Tipp für Hinterbliebene
Falls Ihnen keine Zugangsdaten vorliegen ...
Wenn Sie wissen, auf welchen Portalen im Internet der Verstorbene unterwegs war, ist es ratsam, dort einen Kontakt mittels E-Mail oder Kontaktformular herzustellen. Schildern Sie die Situation und reichen Sie die Sterbeurkunde, eine Ausweiskopie des Verstorbenen und den Erbschein ein. Sollten weitere Unterlagen benötigt werden, wird Sie der Betreiber der Seite darauf hinweisen. Bei Facebook beispielsweise kann der Erbe nach Einreichung der Unterlagen zwischen zwei Optionen wählen: Soll die Seite des Verstorbenen gelöscht werden oder "in Gedenken erhalten" werden. Wenn Sie sich für den Gedenkstatus entscheiden, setzt Facebook einen Hinweis auf die Seite, dass diese in Gedenken an den Verstorbenen erhalten bleibt. Erinnerungen, wie die zum Geburtstag, werden abgeschaltet. Bislang war es so, dass die Erben selbst keine Möglichkeit hatten, das Konto des Verstorbenen einzusehen oder zu bearbeiten. Dies hat sich nun mit einem Grundsatzurteil des BGH geändert. Der BGH entschied, dass eine Mutter Zugriff auf das Facebook-Konto ihrer verstorbenen Tochter haben darf, da die Chat-Nachrichten nicht anders behandelt werden könnten, als Tagebücher oder Briefe. In Zukunft ist nach dieser Entscheidung somit das digitale Erbe nicht anders zu behandeln als das gewöhnliche analoge Erbe.

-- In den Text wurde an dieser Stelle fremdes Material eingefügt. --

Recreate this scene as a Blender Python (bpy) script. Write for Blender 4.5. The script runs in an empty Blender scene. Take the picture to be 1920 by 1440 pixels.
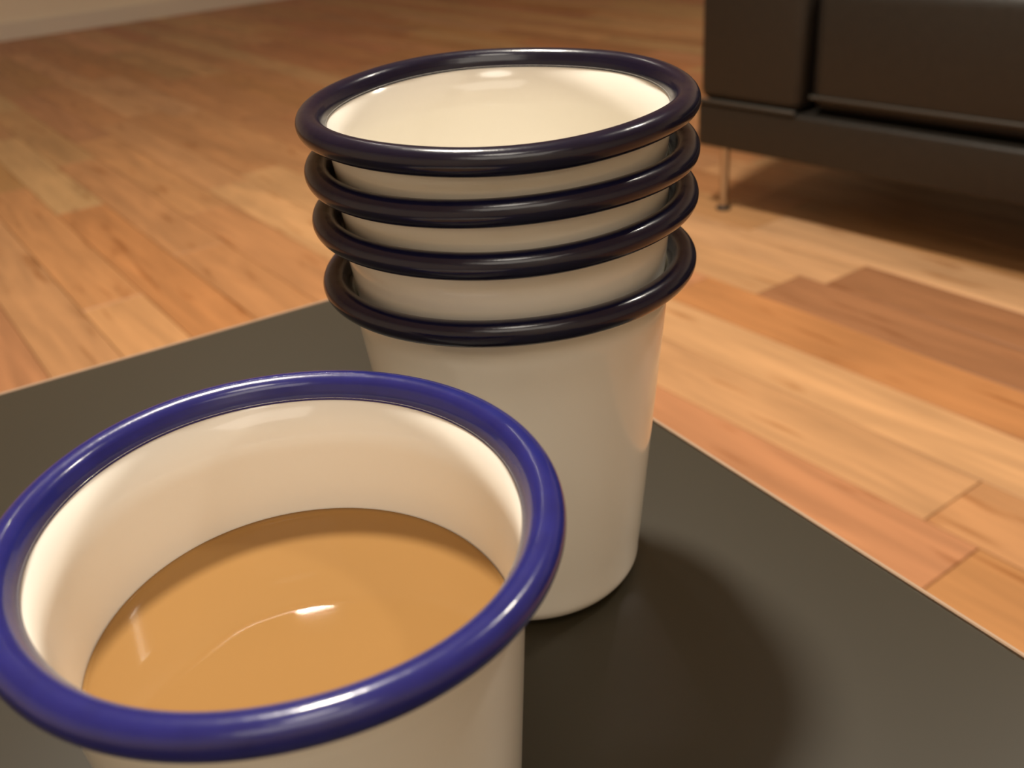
import bpy, bmesh, math, random
from mathutils import Vector, Matrix
random.seed(7)
R = math.radians
S = bpy.context.scene
COL = S.collection
FLOOR_Z = -0.45            # table top surface is z = 0
CEIL_Z = 2.0

# ------------------------------------------------------------------ camera
PITCH, ROLL, F = R(28.7152), R(4.62884), 1800.17
fw = Vector((0, math.cos(PITCH), -math.sin(PITCH)))
r0 = Vector((1, 0, 0)); u0 = r0.cross(fw)
ex = math.cos(ROLL) * r0 - math.sin(ROLL) * u0
ey = math.sin(ROLL) * r0 + math.cos(ROLL) * u0
cd = bpy.data.cameras.new('camera'); cam = bpy.data.objects.new('camera', cd); COL.objects.link(cam)
M = Matrix((ex, ey, -fw)).transposed().to_4x4(); M.translation = Vector((0, 0, 0.17761))
cam.matrix_world = M
cd.sensor_width = 36; cd.lens = 36 * F / 1920; cd.clip_start = 0.01
cd.dof.use_dof = True; cd.dof.focus_distance = 0.195; cd.dof.aperture_fstop = 21
S.camera = cam

# ------------------------------------------------------------------ world, light, exposure
w = bpy.data.worlds.new('world'); S.world = w; w.use_nodes = True
w.node_tree.nodes['Background'].inputs[0].default_value = (1, .85, .65, 1)
w.node_tree.nodes['Background'].inputs[1].default_value = 0.05
def area(name, loc, size, power, color, rot=(0, 0, 0), sy=None, spread=180):
    l = bpy.data.lights.new(name, 'AREA'); l.shape = 'RECTANGLE' if sy else 'DISK'
    l.size = size
    if sy: l.size_y = sy
    l.energy = power; l.color = color; l.spread = R(spread)
    o = bpy.data.objects.new(name, l); COL.objects.link(o); o.location = loc; o.rotation_euler = rot
    return o
WARM = (1.0, .925, .80)
area('ceiling_lamp', (-.24, .94, CEIL_Z - .06), .26, 46, WARM)
area('strip_lamp', (-.665, 2.32, CEIL_Z - .05), .085, 2.2, WARM, (0, 0, R(26)), .004)
area('ceiling_lamp', (1.4, 1.0, CEIL_Z - .06), .22, 14, WARM)
area('ceiling_lamp', (.05, -.55, CEIL_Z - .06), .5, 5, WARM)
area('fill_panel', (.2, -1.75, CEIL_Z - .03), 1.8, 15, WARM, sy=1.2)  # added soft fill behind the camera to lift the cup sides, no real fixture
S.view_settings.view_transform = 'Standard'; S.view_settings.look = 'None'
S.view_settings.gamma = 1; S.view_settings.use_curve_mapping = False
S.view_settings.exposure = 0.42
S.cycles.use_denoising = True
S.cycles.max_bounces = 10; S.cycles.diffuse_bounces = 6
S.cycles.caustics_reflective = False; S.cycles.caustics_refractive = False

# ------------------------------------------------------------------ materials
def mat(name, color, rough=.5, metal=0., spec=.5, coat=0., ior=1.45):
    m = bpy.data.materials.new(name); m.use_nodes = True
    b = m.node_tree.nodes['Principled BSDF']
    b.inputs['Base Color'].default_value = (*color, 1); b.inputs['Roughness'].default_value = rough
    b.inputs['Metallic'].default_value = metal; b.inputs['Specular IOR Level'].default_value = spec
    b.inputs['Coat Weight'].default_value = coat; b.inputs['IOR'].default_value = ior
    return m
def noisy(m, scale, amt, bump=0., detail=4, stretch=(1, 1, 1), rough_amt=0.):
    """multiply base colour by a soft noise, optional bump"""
    t = m.node_tree; n = t.nodes; b = n['Principled BSDF']
    tc = n.new('ShaderNodeTexCoord'); mp = n.new('ShaderNodeMapping'); mp.inputs['Scale'].default_value = stretch
    nz = n.new('ShaderNodeTexNoise'); nz.inputs['Scale'].default_value = scale; nz.inputs['Detail'].default_value = detail
    t.links.new(tc.outputs['Object'], mp.inputs[0]); t.links.new(mp.outputs[0], nz.inputs['Vector'])
    c = b.inputs['Base Color'].default_value[:]
    mx = n.new('ShaderNodeMix'); mx.data_type = 'RGBA'
    mx.inputs[6].default_value = tuple(v * (1 - amt) for v in c[:3]) + (1,)
    mx.inputs[7].default_value = tuple(min(1, v * (1 + amt)) for v in c[:3]) + (1,)
    t.links.new(nz.outputs[0], mx.inputs[0]); t.links.new(mx.outputs[2], b.inputs['Base Color'])
    if bump:
        bp = n.new('ShaderNodeBump'); bp.inputs['Distance'].default_value = bump
        t.links.new(nz.outputs[0], bp.inputs['Height']); t.links.new(bp.outputs[0], b.inputs['Normal'])
    return m
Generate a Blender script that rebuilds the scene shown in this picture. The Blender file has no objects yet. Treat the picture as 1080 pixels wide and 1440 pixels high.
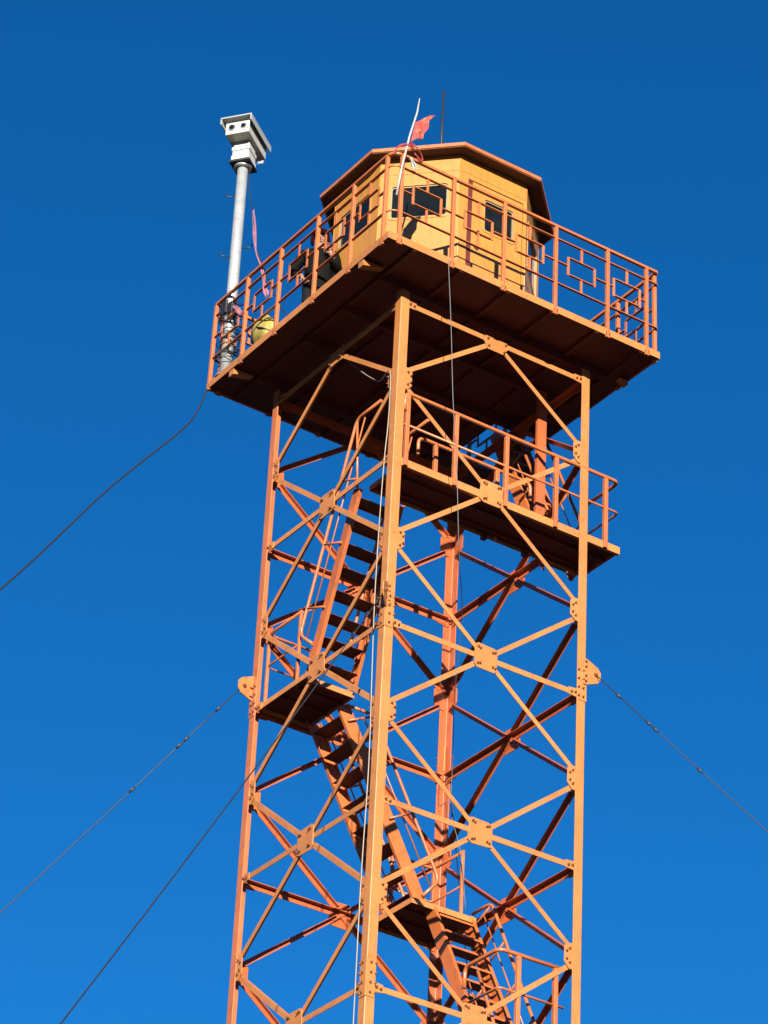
import bpy, bmesh, math, random
from mathutils import Vector, Matrix
random.seed(7)
V = Vector
rad = math.radians
scene = bpy.context.scene
COL = scene.collection

# ------------------------------------------------------------ camera, sky, sun, exposure
cam_data = bpy.data.cameras.new("camera")
cam = bpy.data.objects.new("camera", cam_data)
COL.objects.link(cam)
cam_data.sensor_fit = 'HORIZONTAL'
cam_data.sensor_width = 36.0
cam_data.lens = 156.19
cam_data.clip_start = 0.1
cam_data.clip_end = 6000
pan, tilt, roll = rad(32.811), rad(32.043), rad(3.051)
fw = V((math.cos(tilt)*math.sin(pan), math.cos(tilt)*math.cos(pan), math.sin(tilt)))
rt0 = V((math.cos(pan), -math.sin(pan), 0)); up0 = rt0.cross(fw)
rt = rt0*math.cos(roll) + up0*math.sin(roll)
up = -rt0*math.sin(roll) + up0*math.cos(roll)
mw = Matrix((rt, up, -fw)).transposed().to_4x4()
mw.translation = V((-17.399, -26.856, -23.042))
cam.matrix_world = mw
scene.camera = cam
GROUND = -24.65

SUN_EL, SUN_AZ = 15.0, 30.0          # azimuth measured from -Y towards -X
sd = V((-math.sin(rad(SUN_AZ))*math.cos(rad(SUN_EL)), -math.cos(rad(SUN_AZ))*math.cos(rad(SUN_EL)), math.sin(rad(SUN_EL))))
world = bpy.data.worlds.new("World"); scene.world = world
world.use_nodes = True
nt = world.node_tree; nt.nodes.clear()
out = nt.nodes.new('ShaderNodeOutputWorld'); bg = nt.nodes.new('ShaderNodeBackground')
sky = nt.nodes.new('ShaderNodeTexSky'); sky.sky_type = 'NISHITA'; sky.sun_disc = False
sky.sun_elevation = rad(SUN_EL); sky.sun_rotation = math.atan2(sd.x, sd.y)
sky.altitude = 1500; sky.air_density = 1.0; sky.dust_density = 0.0; sky.ozone_density = 4.0
hs = nt.nodes.new('ShaderNodeHueSaturation'); hs.inputs['Saturation'].default_value = 1.22
hs.inputs['Value'].default_value = 1.0
bg.inputs['Strength'].default_value = 0.050
nt.links.new(sky.outputs[0], hs.inputs['Color']); tn = nt.nodes.new('ShaderNodeMix'); tn.data_type = 'RGBA'; tn.blend_type = 'MULTIPLY'; tn.inputs['Factor'].default_value = 1.0
nt.links.new(hs.outputs[0], tn.inputs[6]); tn.inputs[7].default_value = (.40, .90, 1.03, 1)
nt.links.new(tn.outputs[2], bg.inputs['Color'])
nt.links.new(bg.outputs[0], out.inputs['Surface'])
sun_d = bpy.data.lights.new("sun", 'SUN'); sun_d.energy = 5.0; sun_d.angle = rad(0.5)
sun_d.color = (1.0, 0.94, 0.80)
sun = bpy.data.objects.new("sun", sun_d); COL.objects.link(sun)
sun.rotation_euler = sd.to_track_quat('Z', 'Y').to_euler()
sun.location = (-30, -50, 20)
scene.view_settings.view_transform = 'Standard'
scene.view_settings.look = 'None'
scene.view_settings.exposure = 1.62
scene.view_settings.gamma = 1.0

# ------------------------------------------------------------ materials
TONE = 0.585      # one common darkening of all base colours, deepens shade against the raised exposure
def mat(name, base, rough=0.5, metal=0.0, var=0.12, scale=3.0, bump=0.15, dirt=None, dirt_amt=0.25, spec=.5, obj=0, streak=0):
    base = tuple(c*TONE for c in base)
    if dirt: dirt = tuple(c*TONE for c in dirt)
    m = bpy.data.materials.new(name); m.use_nodes = True
    n = m.node_tree.nodes; l = m.node_tree.links
    b = n['Principled BSDF']
    tc = n.new('ShaderNodeTexCoord')
    no = n.new('ShaderNodeTexNoise'); no.inputs['Scale'].default_value = scale
    no.inputs['Detail'].default_value = 8; no.inputs['Roughness'].default_value = 0.65
    l.new(tc.outputs['Object'], no.inputs['Vector'])
    cr = n.new('ShaderNodeValToRGB')
    lo = tuple(c*(1-var) for c in base) + (1,); hi = tuple(min(1, c*(1+var)) for c in base) + (1,)
    cr.color_ramp.elements[0].position = .3; cr.color_ramp.elements[0].color = lo
    cr.color_ramp.elements[1].position = .7; cr.color_ramp.elements[1].color = hi
    l.new(no.outputs['Fac'], cr.inputs['Fac'])
    last = cr.outputs['Color']
    if dirt:
        n2 = n.new('ShaderNodeTexNoise'); n2.inputs['Scale'].default_value = scale*4.1
        n2.inputs['Detail'].default_value = 10; n2.inputs['Roughness'].default_value = 0.75
        l.new(tc.outputs['Object'], n2.inputs['Vector'])
        r2 = n.new('ShaderNodeValToRGB'); r2.color_ramp.elements[0].position = .52; r2.color_ramp.elements[1].position = .70
        r2.color_ramp.elements[0].color = (0, 0, 0, 1); r2.color_ramp.elements[1].color = (dirt_amt,)*3 + (1,)
        l.new(n2.outputs['Fac'], r2.inputs['Fac'])
        mx = n.new('ShaderNodeMix'); mx.data_type = 'RGBA'
        l.new(r2.outputs['Color'], mx.inputs['Factor']); l.new(last, mx.inputs[6])
        mx.inputs[7].default_value = dirt + (1,)
        last = mx.outputs[2]
    if streak:      # run-off streaks, stretched along the object's height
        mp = n.new('ShaderNodeMapping'); mp.inputs['Scale'].default_value = (9, 9, .7)
        l.new(tc.outputs['Object'], mp.inputs['Vector'])
        n3 = n.new('ShaderNodeTexNoise'); n3.inputs['Scale'].default_value = 2.2; n3.inputs['Detail'].default_value = 7
        l.new(mp.outputs['Vector'], n3.inputs['Vector'])
        r3 = n.new('ShaderNodeValToRGB'); r3.color_ramp.elements[0].position = .5; r3.color_ramp.elements[1].position = .75
        r3.color_ramp.elements[0].color = (0, 0, 0, 1); r3.color_ramp.elements[1].color = (streak,)*3 + (1,)
        l.new(n3.outputs['Fac'], r3.inputs['Fac'])
        m3 = n.new('ShaderNodeMix'); m3.data_type = 'RGBA'
        l.new(r3.outputs['Color'], m3.inputs['Factor']); l.new(last, m3.inputs[6]); m3.inputs[7].default_value = tuple(c*.5 for c in base)+(1,)
        last = m3.outputs[2]
    if obj:         # every member was painted and has faded a little differently
        oi = n.new('ShaderNodeObjectInfo'); mr = n.new('ShaderNodeMapRange')
        mr.inputs['To Min'].default_value = 1-obj; mr.inputs['To Max'].default_value = 1+obj*.5
        l.new(oi.outputs['Random'], mr.inputs['Value'])
        h2 = n.new('ShaderNodeHueSaturation'); l.new(mr.outputs[0], h2.inputs['Value']); l.new(last, h2.inputs['Color'])
        last = h2.outputs['Color']
    l.new(last, b.inputs['Base Color'])
    b.inputs['Specular IOR Level'].default_value = spec; b.inputs['Roughness'].default_value = rough; b.inputs['Metallic'].default_value = metal
    if bump:
        bp = n.new('ShaderNodeBump'); bp.inputs['Strength'].default_value = bump; bp.inputs['Distance'].default_value = .01
        nb = n.new('ShaderNodeTexNoise'); nb.inputs['Scale'].default_value = 18; nb.inputs['Detail'].default_value = 6
        l.new(tc.outputs['Object'], nb.inputs['Vector'])
        l.new(nb.outputs['Fac'], bp.inputs['Height']); l.new(bp.outputs['Normal'], b.inputs['Normal'])
    return m

RUST = (0.16, 0.045, 0.015)
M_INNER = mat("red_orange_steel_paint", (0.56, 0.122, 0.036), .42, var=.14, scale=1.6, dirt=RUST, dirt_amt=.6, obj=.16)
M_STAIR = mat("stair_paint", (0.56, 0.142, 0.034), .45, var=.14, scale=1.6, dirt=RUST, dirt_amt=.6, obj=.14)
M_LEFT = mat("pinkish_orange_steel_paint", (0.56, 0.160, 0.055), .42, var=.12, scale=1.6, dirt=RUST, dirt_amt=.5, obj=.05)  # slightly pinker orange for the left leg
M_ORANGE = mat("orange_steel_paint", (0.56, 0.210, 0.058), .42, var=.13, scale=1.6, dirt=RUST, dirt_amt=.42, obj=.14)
M_RAIL = mat("orange_rail_paint", (0.56, 0.160, 0.048), .40, dirt=RUST, dirt_amt=.5, obj=.14)
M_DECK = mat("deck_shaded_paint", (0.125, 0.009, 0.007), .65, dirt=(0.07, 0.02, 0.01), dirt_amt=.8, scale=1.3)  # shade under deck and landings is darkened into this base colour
M_CABIN = mat("cabin_paint", (0.57, 0.245, 0.048), .38, var=.09, dirt=(0.30, 0.09, 0.03), dirt_amt=.3, streak=.35, obj=.06, scale=1.6, bump=.1)
M_ROOF = mat("roof_paint", (0.50, 0.13, 0.045), .5, dirt=RUST, dirt_amt=.4)
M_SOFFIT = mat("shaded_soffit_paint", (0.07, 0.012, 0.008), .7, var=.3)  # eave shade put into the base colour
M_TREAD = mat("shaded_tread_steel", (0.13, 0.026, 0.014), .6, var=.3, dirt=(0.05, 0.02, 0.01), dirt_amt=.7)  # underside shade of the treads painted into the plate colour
M_GAP = mat("door_gap_shade", (0.12, 0.008, 0.006), .6)
M_BOLT = mat("bolt_steel", (0.30, 0.10, 0.04), .5, metal=.3)
M_GALV = mat("galvanised_steel", (0.62, 0.64, 0.66), .36, metal=.45, var=.16, scale=5, dirt=(0.25, 0.25, 0.26), dirt_amt=.6)
M_WHITE = mat("white_housing", (0.58, 0.58, 0.54), .4, var=.08, dirt=(0.30, 0.27, 0.22), dirt_amt=.4, bump=.04)
M_GREY = mat("grey_shield", (0.40, 0.42, 0.43), .45, var=.08, bump=.05)
M_BLACK = mat("black_rubber", (0.012, 0.012, 0.014), .6, var=.3)
M_WIRE = mat("steel_wire", (0.05, 0.05, 0.055), .5, metal=.5)
M_LWIRE = mat("grey_wire", (0.14, 0.14, 0.14), .6)
M_WCABLE = mat("white_cable", (0.34, 0.27, 0.21), .5, var=.08)
M_GLASS = mat("dark_window_glass", (0.008, 0.010, 0.010), .10, spec=.3, var=.5, scale=2, bump=0)
M_GASKET = mat("window_gasket", (0.30, 0.24, 0.15), .6, var=.2)
M_RED = mat("faded_red_cloth", (0.46, 0.050, 0.038), .85, var=.4, scale=4, dirt=(0.50, 0.40, 0.28), dirt_amt=.95)
M_PINK = mat("pink_cloth", (0.34, 0.13, 0.20), .85, var=.2, scale=12)
M_WPOLE = mat("white_pole", (0.42, 0.40, 0.37), .45, var=.06)
M_YELLOW = mat("yellow_plastic", (0.36, 0.27, 0.05), .6, var=.25, scale=6, dirt=(0.2, 0.16, 0.03), dirt_amt=.6)
M_SKIN = mat("skin", (0.30, 0.14, 0.09), .55, var=.06, bump=.03)
M_JACKET = mat("black_jacket", (0.0045, 0.004, 0.0035), .8, var=.45, scale=7, bump=.6, spec=.08)
M_TROUS = mat("dark_trousers", (0.010, 0.010, 0.013), .85, spec=.1, var=.3, bump=.4)
M_HAT = mat("maroon_fur_hat", (0.020, 0.003, 0.0025), .95, spec=.05, var=.5, scale=30, bump=.9)
M_CONC = mat("concrete", (0.32, 0.31, 0.28), .9, var=.2, scale=4)
M_GROUND = mat("dark_heath", (0.022, 0.020, 0.014), .95, var=.35, scale=.4)

# ------------------------------------------------------------ helpers
def tag(o, label=None, cat=None, group=None, kind=None):
    if label: o["label"] = label
    if cat: o["category"] = cat
    if group: o["group"] = group
    if kind: o["kind"] = kind
    return o

def empty(name, loc=(0, 0, 0)):
    o = bpy.data.objects.new(name, None); COL.objects.link(o); o.location = loc
    o.empty_display_size = .3
    return o

def build(name, bm, m, parent=None, smooth=False, bevel=0.0):
    bmesh.ops.recalc_face_normals(bm, faces=bm.faces)
    me = bpy.data.meshes.new(name); bm.to_mesh(me); bm.free()
    for mm in (m if isinstance(m, (list, tuple)) else [m]): me.materials.append(mm)
    if smooth:
        for p in me.polygons: p.use_smooth = True
    o = bpy.data.objects.new(name, me); COL.objects.link(o)
    if parent:
        o.parent = parent
        if parent.location.length > 0 and parent.parent is None and parent.type == 'EMPTY':
            o.matrix_parent_inverse = Matrix.Translation(-parent.location)
    if bevel:
        b = o.modifiers.new('bevel', 'BEVEL'); b.width = bevel; b.segments = 2; b.limit_method = 'ANGLE'; b.angle_limit = rad(40)
        b.harden_normals = False
    return o

def prof(bm, A, B, pts, u, v, mi=0):
    A, B = V(A), V(B)
    r1 = [bm.verts.new(A + u*x + v*y) for x, y in pts]
    r2 = [bm.verts.new(B + u*x + v*y) for x, y in pts]
    n = len(pts)
    fs = [bm.faces.new((r1[i], r1[(i+1) % n], r2[(i+1) % n], r2[i])) for i in range(n)]
    fs.append(bm.faces.new(r1[::-1])); fs.append(bm.faces.new(r2))
    for f in fs: f.material_index = mi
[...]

Zugriff und doch kein Zugriff
In Deutschland besteht eine rechtliche Grauzone zwischen Erbrecht und Fernmeldegeheimnis. Bislang fehlt eine gesetzliche Regelung zum Umgang mit dem digitalen Nachlass. Das Grundsatzurteil des Bundesgerichtshofs zur Klage gegen Facebook sollte nun die Kehrtwende eingeläutet haben. Was nun konkret im Einzelfall mit Daten aus Messenger-Diensten passiert, lässt sich im Detail noch nicht absehen. Dennoch sollte jeder Internetnutzer damit rechnen, dass künftig auch sein digitaler Nachlass vererbt wird und damit die Erben ein Recht darauf haben, private Nachrichten aus Messenger-Diensten nach dessen Tod zu lesen.